What you see is a process, which starts from small pastel sketches and drives toward eventual large-scale oil paintings. This activity may clarify, or complicate, the result. A change of scale opens up new possibilities, often allowing great freedom of execution. Sometimes color and tone are pushed to their extreme. I feel a pressure to extend limitations (although old habits may sometimes interfere). -Wolf Kahn
New York, New York – Ameringer & Yohe Fine Art is pleased to announce the opening of an exhibition of new work by Wolf Kahn (b. 1927). Wolf Kahn Toward the Larger View: A Painter’s Process opens with a public reception for the artist on Thursday, April 23rd. A fully illustrated catalogue with commentary by the artist will accompany the exhibition.
Wolf Kahn Toward the Larger View: A Painter’s Process offers a rare glimpse into the heart of an artist’s working process. Kahn begins a picture series with small preparatory sketches often executed on site. Through experimentation and refinement, these sketches will develop into more finished pastels, evolving upward into medium and eventually large scale oil paintings. As he works, Kahn weighs and probes variations in chromatic intensity and tone; a shift in focus may bring detail into sharper relief or open a landscape into greater abstraction or rich Rothko-like bands of color.
Wolf Kahn was born in 1927 in Stuttgart, Germany. He arrived in the United States in 1940. After serving in the U.S. Navy during World War II, he studied with Hans Hofmann in New York and in Provincetown, eventually becoming the artist’s assistant. Blending training in color theory with modernist discipline and a spontaneous and lyrical realism, and with his career now in its sixth decade, Wolf Kahn is widely recognized as one of America’s most beloved painters.

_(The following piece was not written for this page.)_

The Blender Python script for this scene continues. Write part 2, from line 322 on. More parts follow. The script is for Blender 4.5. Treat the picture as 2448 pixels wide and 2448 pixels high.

Kahn’s work may be found in the collections of New York City’s Metropolitan Museum of Art, the Whitney Museum of American Art, the Museum of Modern Art, and The Jewish Museum; the Museum of Fine Arts in Boston; the Hirshhorn Museum and the National Museum of American Art in Washington, D.C. He is a member of the National Academy of Design and the American Academy of Arts and Letters, and the recipient of numerous awards including a Fulbright Scholarship, a John Simon Guggenheim Fellowship, and an Award in Art from the American Academy of Arts and Letters. Wolf Kahn and his wife, the painter Emily Mason, live and work in New York City and in Vermont.